-- Start Supplied information --

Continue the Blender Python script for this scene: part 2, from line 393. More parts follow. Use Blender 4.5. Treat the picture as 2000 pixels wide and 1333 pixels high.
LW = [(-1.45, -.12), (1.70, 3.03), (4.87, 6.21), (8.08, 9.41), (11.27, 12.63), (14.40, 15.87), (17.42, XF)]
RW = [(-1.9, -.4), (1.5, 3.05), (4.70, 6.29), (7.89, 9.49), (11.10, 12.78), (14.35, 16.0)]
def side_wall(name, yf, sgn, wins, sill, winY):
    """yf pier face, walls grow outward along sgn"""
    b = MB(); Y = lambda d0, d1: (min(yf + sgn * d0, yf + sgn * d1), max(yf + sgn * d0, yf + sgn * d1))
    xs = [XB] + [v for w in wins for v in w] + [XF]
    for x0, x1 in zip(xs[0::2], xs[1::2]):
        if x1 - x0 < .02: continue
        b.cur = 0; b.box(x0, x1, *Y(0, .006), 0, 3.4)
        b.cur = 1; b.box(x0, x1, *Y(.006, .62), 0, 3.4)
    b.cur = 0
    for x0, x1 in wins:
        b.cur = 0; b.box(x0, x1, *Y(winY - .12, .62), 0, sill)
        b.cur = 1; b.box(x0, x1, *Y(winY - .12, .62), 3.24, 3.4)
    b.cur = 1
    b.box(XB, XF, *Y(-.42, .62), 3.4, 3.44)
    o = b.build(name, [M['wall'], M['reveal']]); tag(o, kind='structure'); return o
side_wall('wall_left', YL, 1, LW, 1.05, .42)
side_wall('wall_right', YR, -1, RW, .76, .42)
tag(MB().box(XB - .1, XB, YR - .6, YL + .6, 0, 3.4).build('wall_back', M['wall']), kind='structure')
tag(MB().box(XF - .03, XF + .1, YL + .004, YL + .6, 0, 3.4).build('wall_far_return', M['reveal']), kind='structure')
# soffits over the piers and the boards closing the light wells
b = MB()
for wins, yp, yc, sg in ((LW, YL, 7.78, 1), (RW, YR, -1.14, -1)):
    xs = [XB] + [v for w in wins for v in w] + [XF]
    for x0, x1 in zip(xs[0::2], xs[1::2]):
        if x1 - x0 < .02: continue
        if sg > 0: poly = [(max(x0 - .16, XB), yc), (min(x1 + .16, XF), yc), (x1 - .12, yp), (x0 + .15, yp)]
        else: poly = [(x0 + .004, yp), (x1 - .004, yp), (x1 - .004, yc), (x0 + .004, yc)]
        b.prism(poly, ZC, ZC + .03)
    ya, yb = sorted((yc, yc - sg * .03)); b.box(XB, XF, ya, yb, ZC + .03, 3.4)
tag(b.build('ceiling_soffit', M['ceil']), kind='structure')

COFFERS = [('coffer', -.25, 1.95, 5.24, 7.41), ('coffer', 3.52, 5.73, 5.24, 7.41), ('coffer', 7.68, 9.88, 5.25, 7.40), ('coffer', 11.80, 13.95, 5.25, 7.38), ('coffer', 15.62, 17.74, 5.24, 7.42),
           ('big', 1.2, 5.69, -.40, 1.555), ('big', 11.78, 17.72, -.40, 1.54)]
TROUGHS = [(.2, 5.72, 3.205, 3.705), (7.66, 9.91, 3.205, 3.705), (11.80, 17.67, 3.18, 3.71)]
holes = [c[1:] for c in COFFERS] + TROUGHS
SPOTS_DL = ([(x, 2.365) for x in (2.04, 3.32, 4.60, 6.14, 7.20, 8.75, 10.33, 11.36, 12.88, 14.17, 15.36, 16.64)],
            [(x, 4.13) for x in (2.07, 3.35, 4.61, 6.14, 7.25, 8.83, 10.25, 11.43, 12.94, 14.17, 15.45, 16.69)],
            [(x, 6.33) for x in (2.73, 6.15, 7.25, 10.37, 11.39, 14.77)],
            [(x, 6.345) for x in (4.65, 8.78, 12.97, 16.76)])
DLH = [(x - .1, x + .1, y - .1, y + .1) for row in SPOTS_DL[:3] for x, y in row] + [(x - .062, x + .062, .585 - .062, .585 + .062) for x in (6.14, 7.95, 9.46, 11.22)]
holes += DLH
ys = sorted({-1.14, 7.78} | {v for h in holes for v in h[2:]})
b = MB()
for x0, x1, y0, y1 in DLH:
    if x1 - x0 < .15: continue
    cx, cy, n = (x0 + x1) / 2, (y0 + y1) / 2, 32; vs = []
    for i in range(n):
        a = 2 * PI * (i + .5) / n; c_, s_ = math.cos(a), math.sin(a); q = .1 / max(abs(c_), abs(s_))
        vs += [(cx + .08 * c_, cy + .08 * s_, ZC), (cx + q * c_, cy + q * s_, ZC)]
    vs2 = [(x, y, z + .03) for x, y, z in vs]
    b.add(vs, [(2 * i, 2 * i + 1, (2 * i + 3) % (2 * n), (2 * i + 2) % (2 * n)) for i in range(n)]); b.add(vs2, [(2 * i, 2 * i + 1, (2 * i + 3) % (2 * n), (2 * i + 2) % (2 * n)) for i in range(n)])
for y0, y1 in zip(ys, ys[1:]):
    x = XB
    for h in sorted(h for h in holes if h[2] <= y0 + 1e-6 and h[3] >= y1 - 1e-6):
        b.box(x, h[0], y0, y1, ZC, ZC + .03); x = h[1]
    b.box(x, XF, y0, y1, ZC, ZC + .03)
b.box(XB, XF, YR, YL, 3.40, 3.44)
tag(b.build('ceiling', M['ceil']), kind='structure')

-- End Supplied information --

Short problem:
Write the complete data out, exactly as above.

Exercise output:
Continue the Blender Python script for this scene: part 2, from line 393. More parts follow. Use Blender 4.5. Treat the picture as 2000 pixels wide and 1333 pixels high.
LW = [(-1.45, -.12), (1.70, 3.03), (4.87, 6.21), (8.08, 9.41), (11.27, 12.63), (14.40, 15.87), (17.42, XF)]
RW = [(-1.9, -.4), (1.5, 3.05), (4.70, 6.29), (7.89, 9.49), (11.10, 12.78), (14.35, 16.0)]
def side_wall(name, yf, sgn, wins, sill, winY):
    """yf pier face, walls grow outward along sgn"""
    b = MB(); Y = lambda d0, d1: (min(yf + sgn * d0, yf + sgn * d1), max(yf + sgn * d0, yf + sgn * d1))
    xs = [XB] + [v for w in wins for v in w] + [XF]
    for x0, x1 in zip(xs[0::2], xs[1::2]):
        if x1 - x0 < .02: continue
        b.cur = 0; b.box(x0, x1, *Y(0, .006), 0, 3.4)
        b.cur = 1; b.box(x0, x1, *Y(.006, .62), 0, 3.4)
    b.cur = 0
    for x0, x1 in wins:
        b.cur = 0; b.box(x0, x1, *Y(winY - .12, .62), 0, sill)
        b.cur = 1; b.box(x0, x1, *Y(winY - .12, .62), 3.24, 3.4)
    b.cur = 1
    b.box(XB, XF, *Y(-.42, .62), 3.4, 3.44)
    o = b.build(name, [M['wall'], M['reveal']]); tag(o, kind='structure'); return o
side_wall('wall_left', YL, 1, LW, 1.05, .42)
side_wall('wall_right', YR, -1, RW, .76, .42)
tag(MB().box(XB - .1, XB, YR - .6, YL + .6, 0, 3.4).build('wall_back', M['wall']), kind='structure')
tag(MB().box(XF - .03, XF + .1, YL + .004, YL + .6, 0, 3.4).build('wall_far_return', M['reveal']), kind='structure')
# soffits over the piers and the boards closing the light wells
b = MB()
for wins, yp, yc, sg in ((LW, YL, 7.78, 1), (RW, YR, -1.14, -1)):
    xs = [XB] + [v for w in wins for v in w] + [XF]
    for x0, x1 in zip(xs[0::2], xs[1::2]):
        if x1 - x0 < .02: continue
        if sg > 0: poly = [(max(x0 - .16, XB), yc), (min(x1 + .16, XF), yc), (x1 - .12, yp), (x0 + .15, yp)]
        else: poly = [(x0 + .004, yp), (x1 - .004, yp), (x1 - .004, yc), (x0 + .004, yc)]
        b.prism(poly, ZC, ZC + .03)
    ya, yb = sorted((yc, yc - sg * .03)); b.box(XB, XF, ya, yb, ZC + .03, 3.4)
tag(b.build('ceiling_soffit', M['ceil']), kind='structure')

COFFERS = [('coffer', -.25, 1.95, 5.24, 7.41), ('coffer', 3.52, 5.73, 5.24, 7.41), ('coffer', 7.68, 9.88, 5.25, 7.40), ('coffer', 11.80, 13.95, 5.25, 7.38), ('coffer', 15.62, 17.74, 5.24, 7.42),
           ('big', 1.2, 5.69, -.40, 1.555), ('big', 11.78, 17.72, -.40, 1.54)]
TROUGHS = [(.2, 5.72, 3.205, 3.705), (7.66, 9.91, 3.205, 3.705), (11.80, 17.67, 3.18, 3.71)]
holes = [c[1:] for c in COFFERS] + TROUGHS
SPOTS_DL = ([(x, 2.365) for x in (2.04, 3.32, 4.60, 6.14, 7.20, 8.75, 10.33, 11.36, 12.88, 14.17, 15.36, 16.64)],
            [(x, 4.13) for x in (2.07, 3.35, 4.61, 6.14, 7.25, 8.83, 10.25, 11.43, 12.94, 14.17, 15.45, 16.69)],
            [(x, 6.33) for x in (2.73, 6.15, 7.25, 10.37, 11.39, 14.77)],
            [(x, 6.345) for x in (4.65, 8.78, 12.97, 16.76)])
DLH = [(x - .1, x + .1, y - .1, y + .1) for row in SPOTS_DL[:3] for x, y in row] + [(x - .062, x + .062, .585 - .062, .585 + .062) for x in (6.14, 7.95, 9.46, 11.22)]
holes += DLH
ys = sorted({-1.14, 7.78} | {v for h in holes for v in h[2:]})
b = MB()
for x0, x1, y0, y1 in DLH:
    if x1 - x0 < .15: continue
    cx, cy, n = (x0 + x1) / 2, (y0 + y1) / 2, 32; vs = []
    for i in range(n):
        a = 2 * PI * (i + .5) / n; c_, s_ = math.cos(a), math.sin(a); q = .1 / max(abs(c_), abs(s_))
        vs += [(cx + .08 * c_, cy + .08 * s_, ZC), (cx + q * c_, cy + q * s_, ZC)]
    vs2 = [(x, y, z + .03) for x, y, z in vs]
    b.add(vs, [(2 * i, 2 * i + 1, (2 * i + 3) % (2 * n), (2 * i + 2) % (2 * n)) for i in range(n)]); b.add(vs2, [(2 * i, 2 * i + 1, (2 * i + 3) % (2 * n), (2 * i + 2) % (2 * n)) for i in range(n)])
for y0, y1 in zip(ys, ys[1:]):
    x = XB
    for h in sorted(h for h in holes if h[2] <= y0 + 1e-6 and h[3] >= y1 - 1e-6):
        b.box(x, h[0], y0, y1, ZC, ZC + .03); x = h[1]
    b.box(x, XF, y0, y1, ZC, ZC + .03)
b.box(XB, XF, YR, YL, 3.40, 3.44)
tag(b.build('ceiling', M['ceil']), kind='structure')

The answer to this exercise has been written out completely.